Back to the buckwheat because that is where we are right now. I just completed my second class at Michael Fields last week on the pertinent topic of Managing Cover Crops, taught by Dr. Jim Stute, a University of Wisconsin-Extension Crops and Soils Educator. Sitting on a bale of hay in Dr. Stute’s barn, I learned that cover crops are like chain saws. They are a powerful tool that can also cause a lot of damage. (More about this in a future post.)
Buckwheat, Dr. Stute said is a good crop to plant after harvest because it germinates and grows fast. (We weren’t actually planting after a harvest, but it was the same time of year.) He said that when you plant buckwheat in a field, you can look behind you and see it popping out of the ground.

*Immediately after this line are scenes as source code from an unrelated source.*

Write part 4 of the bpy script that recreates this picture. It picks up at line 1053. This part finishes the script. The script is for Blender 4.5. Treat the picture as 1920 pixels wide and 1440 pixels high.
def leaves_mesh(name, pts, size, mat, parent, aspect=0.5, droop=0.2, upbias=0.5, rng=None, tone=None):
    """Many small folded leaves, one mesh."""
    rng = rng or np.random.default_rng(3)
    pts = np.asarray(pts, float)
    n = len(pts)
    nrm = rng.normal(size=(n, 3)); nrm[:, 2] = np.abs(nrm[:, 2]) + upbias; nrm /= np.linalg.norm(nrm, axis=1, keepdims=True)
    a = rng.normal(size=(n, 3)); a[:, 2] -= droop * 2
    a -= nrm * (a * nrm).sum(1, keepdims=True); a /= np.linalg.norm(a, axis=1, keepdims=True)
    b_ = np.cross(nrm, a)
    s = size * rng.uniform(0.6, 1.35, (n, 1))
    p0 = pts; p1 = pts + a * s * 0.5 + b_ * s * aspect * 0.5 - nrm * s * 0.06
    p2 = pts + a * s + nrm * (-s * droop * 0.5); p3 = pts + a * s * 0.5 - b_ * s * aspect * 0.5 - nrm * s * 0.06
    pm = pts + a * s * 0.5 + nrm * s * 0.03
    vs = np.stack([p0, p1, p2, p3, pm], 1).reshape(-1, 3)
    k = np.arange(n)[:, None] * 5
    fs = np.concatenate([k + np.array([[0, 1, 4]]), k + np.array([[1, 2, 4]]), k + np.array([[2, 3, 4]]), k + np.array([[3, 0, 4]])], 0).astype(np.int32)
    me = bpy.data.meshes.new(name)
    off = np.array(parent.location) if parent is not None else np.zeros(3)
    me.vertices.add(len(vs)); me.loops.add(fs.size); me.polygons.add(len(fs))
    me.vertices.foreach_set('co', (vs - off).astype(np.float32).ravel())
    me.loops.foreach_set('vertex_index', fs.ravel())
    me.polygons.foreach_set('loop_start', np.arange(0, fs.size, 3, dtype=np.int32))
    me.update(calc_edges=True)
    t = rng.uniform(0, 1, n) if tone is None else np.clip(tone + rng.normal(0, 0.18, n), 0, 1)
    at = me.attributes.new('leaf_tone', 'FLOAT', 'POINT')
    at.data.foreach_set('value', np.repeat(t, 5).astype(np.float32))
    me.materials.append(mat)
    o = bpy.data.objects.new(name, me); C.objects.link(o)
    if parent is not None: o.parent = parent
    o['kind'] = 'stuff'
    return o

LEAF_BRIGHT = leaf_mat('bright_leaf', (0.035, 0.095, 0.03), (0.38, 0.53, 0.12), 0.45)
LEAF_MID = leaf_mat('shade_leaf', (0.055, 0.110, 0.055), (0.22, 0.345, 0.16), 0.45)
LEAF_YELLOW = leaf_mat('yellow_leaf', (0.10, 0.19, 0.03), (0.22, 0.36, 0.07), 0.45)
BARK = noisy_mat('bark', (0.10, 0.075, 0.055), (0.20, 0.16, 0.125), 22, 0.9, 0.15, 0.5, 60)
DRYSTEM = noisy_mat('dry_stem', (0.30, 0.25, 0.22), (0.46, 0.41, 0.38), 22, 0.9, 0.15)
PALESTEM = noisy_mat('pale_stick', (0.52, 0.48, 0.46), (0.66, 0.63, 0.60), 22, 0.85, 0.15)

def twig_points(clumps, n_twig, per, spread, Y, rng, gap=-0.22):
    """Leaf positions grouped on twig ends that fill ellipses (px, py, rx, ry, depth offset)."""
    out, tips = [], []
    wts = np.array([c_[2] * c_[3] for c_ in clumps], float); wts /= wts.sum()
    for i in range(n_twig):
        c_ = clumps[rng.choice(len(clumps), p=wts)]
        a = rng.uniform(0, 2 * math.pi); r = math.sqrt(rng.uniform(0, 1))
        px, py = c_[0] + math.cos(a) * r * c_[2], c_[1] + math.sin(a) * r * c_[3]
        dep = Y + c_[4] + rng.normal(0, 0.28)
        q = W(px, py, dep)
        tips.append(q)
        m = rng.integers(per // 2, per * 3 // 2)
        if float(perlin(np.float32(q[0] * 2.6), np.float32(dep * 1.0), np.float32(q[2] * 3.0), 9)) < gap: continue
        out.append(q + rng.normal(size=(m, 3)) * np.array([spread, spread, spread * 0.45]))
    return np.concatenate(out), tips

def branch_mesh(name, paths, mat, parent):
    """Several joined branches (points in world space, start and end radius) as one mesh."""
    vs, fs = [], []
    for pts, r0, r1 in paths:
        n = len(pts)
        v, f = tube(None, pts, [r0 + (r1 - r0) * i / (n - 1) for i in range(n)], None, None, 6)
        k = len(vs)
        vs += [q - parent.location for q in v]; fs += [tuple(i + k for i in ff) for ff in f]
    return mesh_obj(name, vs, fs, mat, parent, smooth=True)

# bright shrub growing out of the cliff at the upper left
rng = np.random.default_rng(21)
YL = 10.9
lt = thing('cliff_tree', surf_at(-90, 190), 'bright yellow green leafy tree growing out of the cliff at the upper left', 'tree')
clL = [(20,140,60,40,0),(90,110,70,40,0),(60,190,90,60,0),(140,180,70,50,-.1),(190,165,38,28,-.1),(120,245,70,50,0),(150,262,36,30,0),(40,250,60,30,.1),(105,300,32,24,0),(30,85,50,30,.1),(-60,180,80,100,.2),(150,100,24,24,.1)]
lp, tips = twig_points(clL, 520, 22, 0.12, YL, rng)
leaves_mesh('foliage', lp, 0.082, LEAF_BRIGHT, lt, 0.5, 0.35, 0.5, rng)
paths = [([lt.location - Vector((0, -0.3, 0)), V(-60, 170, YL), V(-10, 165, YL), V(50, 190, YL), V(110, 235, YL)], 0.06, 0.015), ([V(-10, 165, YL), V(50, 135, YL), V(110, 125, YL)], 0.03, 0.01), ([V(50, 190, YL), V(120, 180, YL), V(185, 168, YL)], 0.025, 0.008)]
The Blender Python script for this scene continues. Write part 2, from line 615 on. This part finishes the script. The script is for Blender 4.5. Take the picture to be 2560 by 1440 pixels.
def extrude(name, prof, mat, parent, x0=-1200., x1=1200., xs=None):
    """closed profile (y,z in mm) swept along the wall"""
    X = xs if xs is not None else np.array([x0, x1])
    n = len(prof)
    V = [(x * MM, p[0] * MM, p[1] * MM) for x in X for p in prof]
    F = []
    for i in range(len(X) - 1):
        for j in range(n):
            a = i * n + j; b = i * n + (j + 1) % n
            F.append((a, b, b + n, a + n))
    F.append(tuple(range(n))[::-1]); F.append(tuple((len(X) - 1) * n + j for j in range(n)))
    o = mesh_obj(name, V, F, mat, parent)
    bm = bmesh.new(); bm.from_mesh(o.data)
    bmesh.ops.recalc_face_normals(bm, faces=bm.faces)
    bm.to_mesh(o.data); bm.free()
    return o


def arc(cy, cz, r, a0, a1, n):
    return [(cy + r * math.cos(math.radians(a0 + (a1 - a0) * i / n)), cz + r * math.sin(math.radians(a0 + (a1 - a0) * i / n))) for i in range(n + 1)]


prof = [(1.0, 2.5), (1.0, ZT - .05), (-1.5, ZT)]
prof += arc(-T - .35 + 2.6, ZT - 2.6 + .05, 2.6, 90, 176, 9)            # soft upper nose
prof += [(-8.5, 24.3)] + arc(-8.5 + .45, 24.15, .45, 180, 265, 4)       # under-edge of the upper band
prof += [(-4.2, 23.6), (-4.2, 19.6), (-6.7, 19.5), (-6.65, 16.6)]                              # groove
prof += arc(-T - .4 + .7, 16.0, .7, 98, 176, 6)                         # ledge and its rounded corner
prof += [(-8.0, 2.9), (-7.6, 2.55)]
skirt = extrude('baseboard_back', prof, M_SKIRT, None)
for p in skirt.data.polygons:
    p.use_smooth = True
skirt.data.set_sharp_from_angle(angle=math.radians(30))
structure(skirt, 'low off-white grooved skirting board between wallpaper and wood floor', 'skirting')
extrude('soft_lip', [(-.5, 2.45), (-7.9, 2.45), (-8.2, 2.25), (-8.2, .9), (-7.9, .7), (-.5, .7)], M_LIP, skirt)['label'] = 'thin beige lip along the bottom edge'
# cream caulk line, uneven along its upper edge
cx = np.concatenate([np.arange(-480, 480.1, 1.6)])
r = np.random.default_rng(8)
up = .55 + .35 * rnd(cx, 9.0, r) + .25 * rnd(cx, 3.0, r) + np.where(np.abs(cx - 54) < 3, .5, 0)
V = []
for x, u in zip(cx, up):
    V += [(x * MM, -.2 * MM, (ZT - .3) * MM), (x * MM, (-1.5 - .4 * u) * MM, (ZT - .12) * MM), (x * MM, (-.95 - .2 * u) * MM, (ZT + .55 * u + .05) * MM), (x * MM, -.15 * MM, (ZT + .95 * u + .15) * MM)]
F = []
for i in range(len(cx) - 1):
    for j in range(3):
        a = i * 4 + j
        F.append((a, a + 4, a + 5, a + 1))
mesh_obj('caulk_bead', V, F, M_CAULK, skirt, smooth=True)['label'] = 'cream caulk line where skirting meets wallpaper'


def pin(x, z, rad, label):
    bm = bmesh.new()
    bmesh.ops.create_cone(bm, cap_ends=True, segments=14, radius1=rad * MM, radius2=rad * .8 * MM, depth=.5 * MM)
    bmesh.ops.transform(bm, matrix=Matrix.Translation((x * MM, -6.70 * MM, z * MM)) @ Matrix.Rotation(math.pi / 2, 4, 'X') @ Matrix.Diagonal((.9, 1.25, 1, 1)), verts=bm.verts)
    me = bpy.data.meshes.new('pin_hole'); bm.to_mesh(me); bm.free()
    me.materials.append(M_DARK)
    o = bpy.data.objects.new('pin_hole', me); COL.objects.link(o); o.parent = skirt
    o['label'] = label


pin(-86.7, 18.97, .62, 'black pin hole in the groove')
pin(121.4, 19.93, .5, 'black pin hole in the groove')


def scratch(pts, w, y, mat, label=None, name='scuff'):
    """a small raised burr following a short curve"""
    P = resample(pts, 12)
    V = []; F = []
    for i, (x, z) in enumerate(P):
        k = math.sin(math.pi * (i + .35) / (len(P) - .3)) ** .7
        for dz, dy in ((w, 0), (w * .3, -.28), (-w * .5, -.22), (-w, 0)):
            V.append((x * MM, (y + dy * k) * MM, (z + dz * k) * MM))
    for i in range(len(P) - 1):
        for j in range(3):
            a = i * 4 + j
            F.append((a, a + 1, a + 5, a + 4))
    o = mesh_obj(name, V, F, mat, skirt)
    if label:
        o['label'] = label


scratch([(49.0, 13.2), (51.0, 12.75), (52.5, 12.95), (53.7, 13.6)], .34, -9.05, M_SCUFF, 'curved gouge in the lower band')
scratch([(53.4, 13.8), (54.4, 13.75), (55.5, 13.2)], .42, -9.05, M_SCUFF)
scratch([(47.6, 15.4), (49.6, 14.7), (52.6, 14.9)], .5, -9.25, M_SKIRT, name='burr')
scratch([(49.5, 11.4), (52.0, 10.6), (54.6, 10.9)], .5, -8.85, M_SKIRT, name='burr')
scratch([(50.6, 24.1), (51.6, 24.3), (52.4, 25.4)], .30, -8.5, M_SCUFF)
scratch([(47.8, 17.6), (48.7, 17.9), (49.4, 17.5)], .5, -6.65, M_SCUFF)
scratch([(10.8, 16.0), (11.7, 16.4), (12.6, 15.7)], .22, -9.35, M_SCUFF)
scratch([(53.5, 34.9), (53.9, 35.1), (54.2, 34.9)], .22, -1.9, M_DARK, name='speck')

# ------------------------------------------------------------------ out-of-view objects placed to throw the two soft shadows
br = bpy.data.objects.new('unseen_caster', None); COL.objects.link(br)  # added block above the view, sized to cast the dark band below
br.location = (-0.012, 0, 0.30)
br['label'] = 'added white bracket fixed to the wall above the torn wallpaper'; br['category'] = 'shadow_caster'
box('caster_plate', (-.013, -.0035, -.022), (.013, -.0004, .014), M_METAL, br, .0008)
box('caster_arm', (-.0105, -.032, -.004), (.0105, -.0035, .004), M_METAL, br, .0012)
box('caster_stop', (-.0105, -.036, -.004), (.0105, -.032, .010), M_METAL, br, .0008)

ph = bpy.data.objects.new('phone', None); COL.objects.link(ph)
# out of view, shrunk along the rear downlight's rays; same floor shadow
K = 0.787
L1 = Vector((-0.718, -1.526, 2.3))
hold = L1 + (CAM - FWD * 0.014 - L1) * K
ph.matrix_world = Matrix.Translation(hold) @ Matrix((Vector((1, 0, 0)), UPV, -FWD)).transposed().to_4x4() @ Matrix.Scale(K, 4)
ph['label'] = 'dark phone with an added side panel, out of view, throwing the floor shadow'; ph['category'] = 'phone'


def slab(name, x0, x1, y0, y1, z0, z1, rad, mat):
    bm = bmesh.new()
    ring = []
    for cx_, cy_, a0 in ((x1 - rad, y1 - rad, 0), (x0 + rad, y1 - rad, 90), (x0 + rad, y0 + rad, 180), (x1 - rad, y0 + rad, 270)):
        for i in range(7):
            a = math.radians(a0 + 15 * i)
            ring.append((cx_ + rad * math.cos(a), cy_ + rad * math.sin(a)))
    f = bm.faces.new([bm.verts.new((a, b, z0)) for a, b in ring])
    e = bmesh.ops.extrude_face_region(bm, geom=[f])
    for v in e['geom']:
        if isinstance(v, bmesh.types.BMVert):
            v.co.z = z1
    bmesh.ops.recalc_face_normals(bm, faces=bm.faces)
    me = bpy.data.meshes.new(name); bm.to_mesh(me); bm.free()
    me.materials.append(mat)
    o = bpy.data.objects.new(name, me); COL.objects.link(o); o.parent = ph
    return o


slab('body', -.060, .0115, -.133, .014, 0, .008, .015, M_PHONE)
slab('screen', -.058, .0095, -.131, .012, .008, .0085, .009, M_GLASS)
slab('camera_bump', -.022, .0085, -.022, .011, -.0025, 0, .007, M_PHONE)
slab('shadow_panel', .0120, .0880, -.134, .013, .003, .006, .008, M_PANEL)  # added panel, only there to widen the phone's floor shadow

Buckwheat has a primary tap root that may go down 3 or 4 feet with side roots. He praised its above-ground spreading structure which protects soil from wind erosion. But he warned that if we are foolish enough to let it set seed, we will be seeing a lot more than we want to of buckwheat next year.
He was right about how fast it comes up. We sewed the seed by hand and then covered it lightly with clover mulch that we had mowed in the barnyard across the lane. Just a few days later, tender little leaves were popping up all over. Dr. Stute says its 70 days from seed to seed with buckwheat. We have just passed Day 60, so I’m watching closely–and I’m enjoying what I see. Buckwheat makes a beautiful crop with delicate white blossoms crowning the stalks.
Stay tuned for updates. This saga will hopefully culminate with frozen raspberries for breakfast in the winter of 2010. These raspberries will be best savored, I think, on buckwheat-rye pancakes.
Categories: SUSTAINABLE FOOD, TALES FROM OUR 44 ACRES
Hi!
Just in front of me is a patch of buckwheat, my dad planted it sometime this summer. Fairly recently, I think, it looks to be about four or five inches tall. Cover crops kind of scare me. That whole chainsaw thing. All right–a lot about farming scares me. That’s probably why it’s so exciting. being home, where I don’t have MFAI staff holding my hand, makes me realize both how much I absorbed without realizing it and also how much I still have to learn.
But it’s a beautiful day. Good place to start.